Капри «поднимается из лона морского подобно лежащему сфинксу» или утонувшему кораблю, как говорят другие. Байрон сравнил Капри с волной, гонимой бурей. Но, если говорить проще, это гигантская скала, торчащая из моря, дикая на вид и местами совершенно отвесная, хребет которой образует почти посередине своей глубокую седловину, давшую приют маленькому городку Капри, его оливковым садам и виноградникам. Над страшной стремниной того каприйского берега, что обращен к востоку, к материку Италии, к мысу Минервы, до сих пор сохранились следы дворца Тиверия, и обрыв этот так и называется: Монте Тиберио. А западная часть острова увенчана скалистой горой (Монте Соляро), на половине высоты которой висит другой городок, Анакапри. Что древнее — Капри или Анакапри — неизвестно. Страбон говорит, что оба эти города существовали с незапамятных времен, так что, может быть, самое название острова происходит от финикийского слова Каприам, что значит: два города.

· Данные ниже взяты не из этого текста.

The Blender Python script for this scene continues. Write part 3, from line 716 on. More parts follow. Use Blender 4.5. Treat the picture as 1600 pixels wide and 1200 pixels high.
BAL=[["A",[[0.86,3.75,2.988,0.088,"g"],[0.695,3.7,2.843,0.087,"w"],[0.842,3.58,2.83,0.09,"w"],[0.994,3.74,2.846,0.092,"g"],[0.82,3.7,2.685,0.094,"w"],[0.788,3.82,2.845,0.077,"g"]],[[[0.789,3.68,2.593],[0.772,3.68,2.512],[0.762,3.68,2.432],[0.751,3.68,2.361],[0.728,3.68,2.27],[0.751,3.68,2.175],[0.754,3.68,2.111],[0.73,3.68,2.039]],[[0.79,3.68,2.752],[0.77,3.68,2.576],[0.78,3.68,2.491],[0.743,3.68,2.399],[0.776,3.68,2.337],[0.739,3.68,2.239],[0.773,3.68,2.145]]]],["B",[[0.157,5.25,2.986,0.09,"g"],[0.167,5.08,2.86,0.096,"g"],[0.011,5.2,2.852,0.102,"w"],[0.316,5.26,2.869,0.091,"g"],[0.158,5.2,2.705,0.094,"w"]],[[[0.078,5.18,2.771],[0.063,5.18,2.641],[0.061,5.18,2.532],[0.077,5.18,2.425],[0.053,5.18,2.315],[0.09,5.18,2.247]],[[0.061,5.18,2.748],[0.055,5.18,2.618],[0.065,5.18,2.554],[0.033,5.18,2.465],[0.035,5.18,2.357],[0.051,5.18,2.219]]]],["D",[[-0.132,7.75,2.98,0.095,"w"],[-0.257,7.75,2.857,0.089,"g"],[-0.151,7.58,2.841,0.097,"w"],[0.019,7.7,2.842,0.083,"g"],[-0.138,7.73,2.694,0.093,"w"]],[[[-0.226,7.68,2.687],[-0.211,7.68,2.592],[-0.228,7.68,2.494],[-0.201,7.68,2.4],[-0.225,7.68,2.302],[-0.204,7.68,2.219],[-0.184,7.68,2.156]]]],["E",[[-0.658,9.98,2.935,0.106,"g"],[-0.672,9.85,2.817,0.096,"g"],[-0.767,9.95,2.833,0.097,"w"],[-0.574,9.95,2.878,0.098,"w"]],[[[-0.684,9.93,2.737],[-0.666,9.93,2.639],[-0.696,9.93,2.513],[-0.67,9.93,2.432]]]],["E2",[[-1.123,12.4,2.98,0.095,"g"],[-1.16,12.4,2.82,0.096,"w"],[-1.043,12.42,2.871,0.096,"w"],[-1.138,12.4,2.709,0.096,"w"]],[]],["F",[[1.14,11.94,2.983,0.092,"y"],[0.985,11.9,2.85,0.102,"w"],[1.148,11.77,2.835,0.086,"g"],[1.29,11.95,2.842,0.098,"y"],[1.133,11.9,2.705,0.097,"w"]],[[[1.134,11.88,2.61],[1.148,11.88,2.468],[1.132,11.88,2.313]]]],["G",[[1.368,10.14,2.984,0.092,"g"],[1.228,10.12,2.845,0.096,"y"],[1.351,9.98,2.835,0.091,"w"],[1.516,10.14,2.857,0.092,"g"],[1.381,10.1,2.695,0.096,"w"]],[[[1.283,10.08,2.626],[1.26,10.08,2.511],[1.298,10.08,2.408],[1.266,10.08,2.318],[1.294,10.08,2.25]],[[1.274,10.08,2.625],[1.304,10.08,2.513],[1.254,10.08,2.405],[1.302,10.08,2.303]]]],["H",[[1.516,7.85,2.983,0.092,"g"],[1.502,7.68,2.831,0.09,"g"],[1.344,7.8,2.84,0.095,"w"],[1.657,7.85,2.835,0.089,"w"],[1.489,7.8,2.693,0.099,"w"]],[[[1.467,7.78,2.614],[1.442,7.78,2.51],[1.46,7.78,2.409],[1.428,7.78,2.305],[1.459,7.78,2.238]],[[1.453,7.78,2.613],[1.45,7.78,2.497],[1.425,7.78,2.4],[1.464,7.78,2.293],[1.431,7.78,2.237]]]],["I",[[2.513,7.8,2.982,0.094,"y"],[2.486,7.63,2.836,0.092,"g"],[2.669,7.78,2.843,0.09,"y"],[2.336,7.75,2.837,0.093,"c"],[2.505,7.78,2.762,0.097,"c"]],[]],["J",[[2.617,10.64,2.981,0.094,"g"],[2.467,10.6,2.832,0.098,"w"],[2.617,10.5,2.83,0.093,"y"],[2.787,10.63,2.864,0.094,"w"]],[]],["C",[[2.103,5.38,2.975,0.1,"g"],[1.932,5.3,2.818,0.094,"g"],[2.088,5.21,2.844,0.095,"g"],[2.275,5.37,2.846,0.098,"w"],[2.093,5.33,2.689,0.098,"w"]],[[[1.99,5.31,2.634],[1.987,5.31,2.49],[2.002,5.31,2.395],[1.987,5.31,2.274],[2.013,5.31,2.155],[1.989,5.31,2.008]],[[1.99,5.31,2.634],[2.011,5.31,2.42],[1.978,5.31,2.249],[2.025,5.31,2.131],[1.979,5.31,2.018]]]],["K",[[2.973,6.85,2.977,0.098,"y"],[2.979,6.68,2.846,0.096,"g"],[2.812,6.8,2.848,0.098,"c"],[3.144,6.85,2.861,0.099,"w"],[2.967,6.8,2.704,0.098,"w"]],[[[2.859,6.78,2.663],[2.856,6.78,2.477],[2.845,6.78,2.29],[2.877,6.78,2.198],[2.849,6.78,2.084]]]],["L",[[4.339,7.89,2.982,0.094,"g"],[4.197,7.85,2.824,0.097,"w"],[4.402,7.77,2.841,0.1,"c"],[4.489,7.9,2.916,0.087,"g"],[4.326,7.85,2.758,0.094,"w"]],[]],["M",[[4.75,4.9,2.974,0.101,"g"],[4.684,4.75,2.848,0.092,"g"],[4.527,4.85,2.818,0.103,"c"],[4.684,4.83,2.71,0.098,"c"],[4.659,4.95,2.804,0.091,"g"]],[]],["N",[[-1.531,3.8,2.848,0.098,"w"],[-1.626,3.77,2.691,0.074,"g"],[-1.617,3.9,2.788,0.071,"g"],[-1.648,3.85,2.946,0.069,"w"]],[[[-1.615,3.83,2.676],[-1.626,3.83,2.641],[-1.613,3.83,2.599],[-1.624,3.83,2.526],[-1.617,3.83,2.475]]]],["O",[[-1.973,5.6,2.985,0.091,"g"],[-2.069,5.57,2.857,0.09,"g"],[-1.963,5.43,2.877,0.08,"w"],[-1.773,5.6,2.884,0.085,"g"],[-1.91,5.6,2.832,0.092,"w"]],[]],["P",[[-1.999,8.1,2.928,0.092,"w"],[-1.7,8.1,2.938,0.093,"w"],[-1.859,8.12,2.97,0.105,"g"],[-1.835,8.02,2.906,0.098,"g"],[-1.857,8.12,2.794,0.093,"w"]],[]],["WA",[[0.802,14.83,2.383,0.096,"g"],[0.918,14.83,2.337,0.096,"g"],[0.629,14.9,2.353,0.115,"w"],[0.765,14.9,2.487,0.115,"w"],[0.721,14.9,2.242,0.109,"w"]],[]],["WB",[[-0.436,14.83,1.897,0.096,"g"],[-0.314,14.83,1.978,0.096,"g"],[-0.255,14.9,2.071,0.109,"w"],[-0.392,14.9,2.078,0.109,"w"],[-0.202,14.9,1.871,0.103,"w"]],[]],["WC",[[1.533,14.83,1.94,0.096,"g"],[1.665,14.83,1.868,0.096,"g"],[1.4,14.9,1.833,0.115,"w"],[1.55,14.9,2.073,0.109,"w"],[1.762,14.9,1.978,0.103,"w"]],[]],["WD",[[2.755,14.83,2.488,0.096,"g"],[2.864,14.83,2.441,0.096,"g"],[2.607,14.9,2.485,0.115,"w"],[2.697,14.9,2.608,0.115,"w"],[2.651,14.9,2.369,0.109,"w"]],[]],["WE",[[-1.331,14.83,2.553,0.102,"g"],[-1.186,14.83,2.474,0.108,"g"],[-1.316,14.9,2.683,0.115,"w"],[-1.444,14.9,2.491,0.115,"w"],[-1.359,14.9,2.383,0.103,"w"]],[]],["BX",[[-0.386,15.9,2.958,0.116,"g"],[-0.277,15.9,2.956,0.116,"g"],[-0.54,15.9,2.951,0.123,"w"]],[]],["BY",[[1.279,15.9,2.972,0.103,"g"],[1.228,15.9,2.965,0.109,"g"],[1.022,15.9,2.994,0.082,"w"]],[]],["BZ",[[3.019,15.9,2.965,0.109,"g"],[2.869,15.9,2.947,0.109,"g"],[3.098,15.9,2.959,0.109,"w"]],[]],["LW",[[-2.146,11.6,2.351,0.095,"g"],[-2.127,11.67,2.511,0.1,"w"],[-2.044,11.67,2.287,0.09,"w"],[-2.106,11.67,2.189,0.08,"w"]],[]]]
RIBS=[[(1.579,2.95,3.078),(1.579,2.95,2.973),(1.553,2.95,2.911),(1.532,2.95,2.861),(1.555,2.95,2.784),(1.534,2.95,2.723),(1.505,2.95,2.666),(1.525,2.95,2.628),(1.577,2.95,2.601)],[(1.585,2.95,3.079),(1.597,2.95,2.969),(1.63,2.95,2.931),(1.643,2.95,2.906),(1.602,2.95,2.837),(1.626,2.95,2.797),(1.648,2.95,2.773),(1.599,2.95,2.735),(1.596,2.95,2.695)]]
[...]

Южный скат каприйской седловины называется Пикола Марина, северный — Марина Гранде. Пароходик, идущий из Неаполя до Капри часа два довольно быстрым ходом, пристает к последней. По мере приближения к острову путешественник все больше поражается цветом воды: цвет этот — некое подобие яркого драгоценного камня, какого-то дивного сплава купороса и индиго. Затем видишь небольшой залив, а на его берегу каменистый рыбачий поселок, первобытный, живописный в своей итальянской грубой старине. От этого поселка можно подняться в седловину острова в городок Капри, двумя путями: прямо, по крутому отвесу фуникулера, или же по извивам шоссейной дороги среди виноградников. Начало этого пути проходит по тому месту, где город Капри стоял в древности, мимо византийской церкви св. Констанцо, существующей полторы тысячи лет и очаровательной своей убогой простотой, бедностью, хотя и украшенной внутри античными порфированными колоннами. А из седловины, из уличек Капри можно любоваться сразу двумя морями: с одной стороны — Неаполитанский залив, Иския, Неаполь, с другой — открытое море, идущее вплоть до берегов Африки.